Stated exercise:
Write out exactly the lines that run from the line containing "Build this scene" through the line containing "from mathutils import Vector"; both end lines belong to the answer.

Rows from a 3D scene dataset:

'''

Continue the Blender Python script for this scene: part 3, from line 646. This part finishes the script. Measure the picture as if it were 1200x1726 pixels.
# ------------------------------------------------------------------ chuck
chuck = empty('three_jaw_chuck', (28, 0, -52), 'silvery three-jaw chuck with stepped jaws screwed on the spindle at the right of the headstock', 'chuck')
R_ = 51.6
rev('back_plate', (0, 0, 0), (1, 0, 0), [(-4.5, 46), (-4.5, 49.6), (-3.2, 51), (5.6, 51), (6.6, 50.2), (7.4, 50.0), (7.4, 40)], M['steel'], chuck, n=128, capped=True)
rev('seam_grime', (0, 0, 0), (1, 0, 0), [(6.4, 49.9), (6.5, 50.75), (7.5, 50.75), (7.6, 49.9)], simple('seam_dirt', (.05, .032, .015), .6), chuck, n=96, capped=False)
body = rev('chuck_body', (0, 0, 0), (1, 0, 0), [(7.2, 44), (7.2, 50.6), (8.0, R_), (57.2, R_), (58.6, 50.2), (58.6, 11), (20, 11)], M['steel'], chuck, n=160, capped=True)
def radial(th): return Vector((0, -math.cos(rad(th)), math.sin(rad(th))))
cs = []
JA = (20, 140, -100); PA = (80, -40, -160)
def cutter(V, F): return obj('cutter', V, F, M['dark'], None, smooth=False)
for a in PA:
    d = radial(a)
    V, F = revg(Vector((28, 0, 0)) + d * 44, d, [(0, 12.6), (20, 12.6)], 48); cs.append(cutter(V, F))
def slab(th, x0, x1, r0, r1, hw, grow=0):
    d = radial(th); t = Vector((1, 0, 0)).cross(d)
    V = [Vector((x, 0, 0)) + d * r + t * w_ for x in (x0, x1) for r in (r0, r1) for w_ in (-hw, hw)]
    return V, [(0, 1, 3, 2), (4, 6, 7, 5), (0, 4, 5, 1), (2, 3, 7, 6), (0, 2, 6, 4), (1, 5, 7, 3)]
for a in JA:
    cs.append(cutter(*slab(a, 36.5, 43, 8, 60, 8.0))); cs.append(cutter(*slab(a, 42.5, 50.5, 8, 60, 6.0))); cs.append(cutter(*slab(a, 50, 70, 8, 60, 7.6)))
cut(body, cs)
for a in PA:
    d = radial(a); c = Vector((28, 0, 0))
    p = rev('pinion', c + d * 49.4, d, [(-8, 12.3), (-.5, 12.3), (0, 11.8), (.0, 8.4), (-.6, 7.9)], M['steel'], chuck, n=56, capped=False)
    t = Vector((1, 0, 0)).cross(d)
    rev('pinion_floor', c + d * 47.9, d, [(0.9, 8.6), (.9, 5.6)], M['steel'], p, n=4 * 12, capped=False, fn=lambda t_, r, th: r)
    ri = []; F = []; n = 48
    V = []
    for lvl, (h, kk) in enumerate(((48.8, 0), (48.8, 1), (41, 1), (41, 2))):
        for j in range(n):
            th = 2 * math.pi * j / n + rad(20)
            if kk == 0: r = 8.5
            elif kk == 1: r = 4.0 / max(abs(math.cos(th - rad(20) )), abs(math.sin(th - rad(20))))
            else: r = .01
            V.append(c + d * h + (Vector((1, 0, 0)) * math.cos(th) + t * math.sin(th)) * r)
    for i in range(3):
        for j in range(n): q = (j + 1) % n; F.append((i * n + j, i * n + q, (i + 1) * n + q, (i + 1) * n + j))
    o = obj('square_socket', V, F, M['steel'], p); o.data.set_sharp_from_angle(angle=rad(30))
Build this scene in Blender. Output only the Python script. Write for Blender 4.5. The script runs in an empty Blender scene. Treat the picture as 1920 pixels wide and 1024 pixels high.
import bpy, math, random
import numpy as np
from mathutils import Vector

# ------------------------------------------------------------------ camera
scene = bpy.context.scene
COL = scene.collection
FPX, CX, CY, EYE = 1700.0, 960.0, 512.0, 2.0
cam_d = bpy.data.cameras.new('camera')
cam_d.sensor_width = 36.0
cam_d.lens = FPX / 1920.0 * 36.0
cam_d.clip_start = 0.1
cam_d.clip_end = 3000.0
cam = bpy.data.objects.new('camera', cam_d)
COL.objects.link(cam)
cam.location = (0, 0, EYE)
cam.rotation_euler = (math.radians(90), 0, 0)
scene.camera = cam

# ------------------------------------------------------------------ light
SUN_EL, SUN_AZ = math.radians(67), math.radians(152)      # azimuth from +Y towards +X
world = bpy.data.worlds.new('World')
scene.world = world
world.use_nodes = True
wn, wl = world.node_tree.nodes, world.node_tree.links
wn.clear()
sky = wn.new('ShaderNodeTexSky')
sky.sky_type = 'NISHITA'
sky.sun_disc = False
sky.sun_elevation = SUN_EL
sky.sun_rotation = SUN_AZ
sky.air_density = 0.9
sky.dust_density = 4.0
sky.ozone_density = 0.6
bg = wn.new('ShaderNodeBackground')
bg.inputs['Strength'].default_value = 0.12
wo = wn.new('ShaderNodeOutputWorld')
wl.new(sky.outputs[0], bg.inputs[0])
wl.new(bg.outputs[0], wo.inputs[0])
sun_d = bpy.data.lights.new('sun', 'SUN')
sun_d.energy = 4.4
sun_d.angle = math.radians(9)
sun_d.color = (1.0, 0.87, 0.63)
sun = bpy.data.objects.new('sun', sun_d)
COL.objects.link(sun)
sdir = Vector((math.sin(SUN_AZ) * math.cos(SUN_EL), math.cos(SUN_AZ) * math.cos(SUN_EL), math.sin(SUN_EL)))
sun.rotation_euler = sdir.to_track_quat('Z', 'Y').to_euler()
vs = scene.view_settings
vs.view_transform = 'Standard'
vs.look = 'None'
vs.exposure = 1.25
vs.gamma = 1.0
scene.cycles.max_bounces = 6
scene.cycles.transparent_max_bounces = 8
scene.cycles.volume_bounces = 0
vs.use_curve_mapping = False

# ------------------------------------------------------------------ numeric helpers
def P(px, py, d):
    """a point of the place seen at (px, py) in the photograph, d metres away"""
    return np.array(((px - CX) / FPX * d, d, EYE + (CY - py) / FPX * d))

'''

Correct result:
Build this scene in Blender. Output only the Python script. Write for Blender 4.5. The script runs in an empty Blender scene. Treat the picture as 1920 pixels wide and 1024 pixels high.
import bpy, math, random
import numpy as np
from mathutils import Vector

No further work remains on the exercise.